Effective Altruism (EA) claims to like criticism. They have a common tactic: they say thanks for this criticism. Our critics make us stronger. We have used this information to fix the weakness. So don’t lower your opinion of EA due to the criticism; raise it due to one more weakness being fixed.

The term “EA Judo” comes from Notes on Effective Altruism by Michael Nielsen which defines EA Judo as:

strong critique of any particular "most good" strategy improves EA, it doesn't discredit it

This approach doesn’t always work. Some criticisms are hard to fix. Some criticisms require large changes to fix that EAs don’t want to make, such as making large changes to which causes they put money towards.
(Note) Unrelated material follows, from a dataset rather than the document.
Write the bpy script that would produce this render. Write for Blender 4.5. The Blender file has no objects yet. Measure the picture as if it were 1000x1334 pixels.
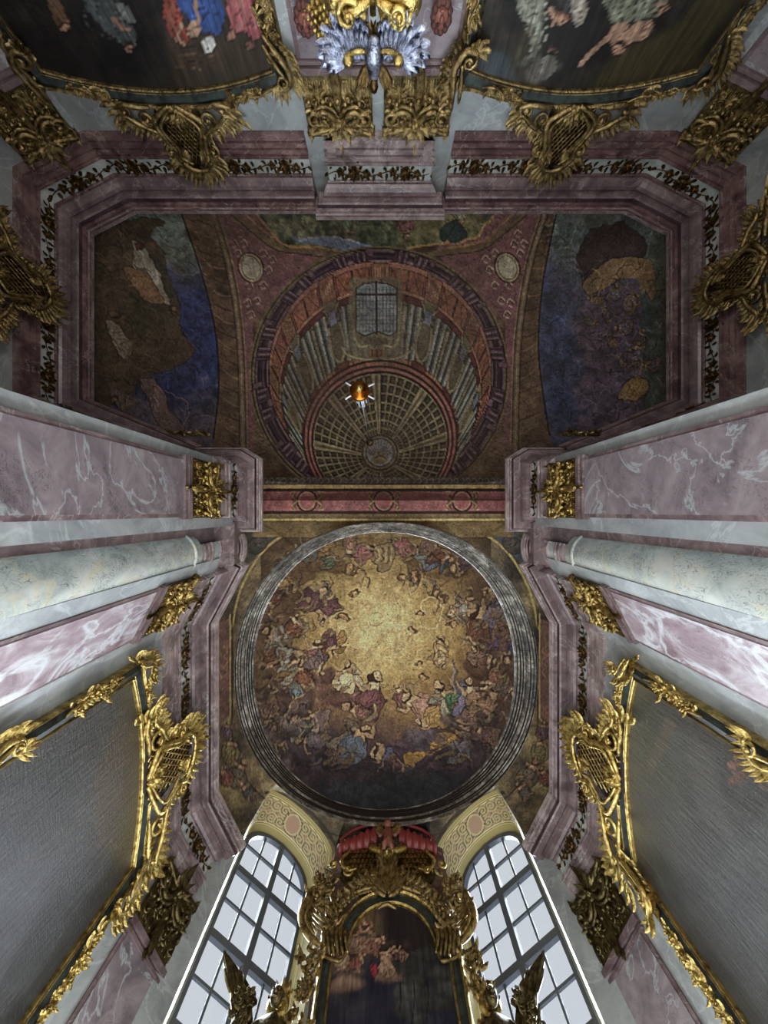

EA could sometimes be criticized for not having figured out a criticism themselves sooner, which shows a lack of intellectual rigor, leadership, organization, effort, something … which is much harder to fix than addressing one concrete weakness.

They like criticisms like “X is 10% more important, relative to Y, than you realized” at which point they can advise people to donate slightly more to X which is an easy fix. But they don’t like criticism of their methodology or criticism of how actually one of their major causes is counter-productive and should be discontinued.

The same pretending-to-like-criticism technique was the response Ludwig von Mises got from the socialists 100 years ago.

Mises told them a flaw in socialism (the economic calculation problem). At first they thought they could fix it. They thanked him for helping make socialism better.

Their fixes were superficial and wrong. He explained that their fixes didn’t work, and also why his criticism was deeper and more fundamental than they had recognized.

So then, with no fixes in sight, they stopped speaking with him. Which brings us to today when socialists, progressives and others still don’t really engage with Mises or classical liberalism.

EA behaves the same way. When you make criticisms that are harder to deal with, you get ignored. Or you get thanked and engaged with in non-impactful ways, then nothing much changes.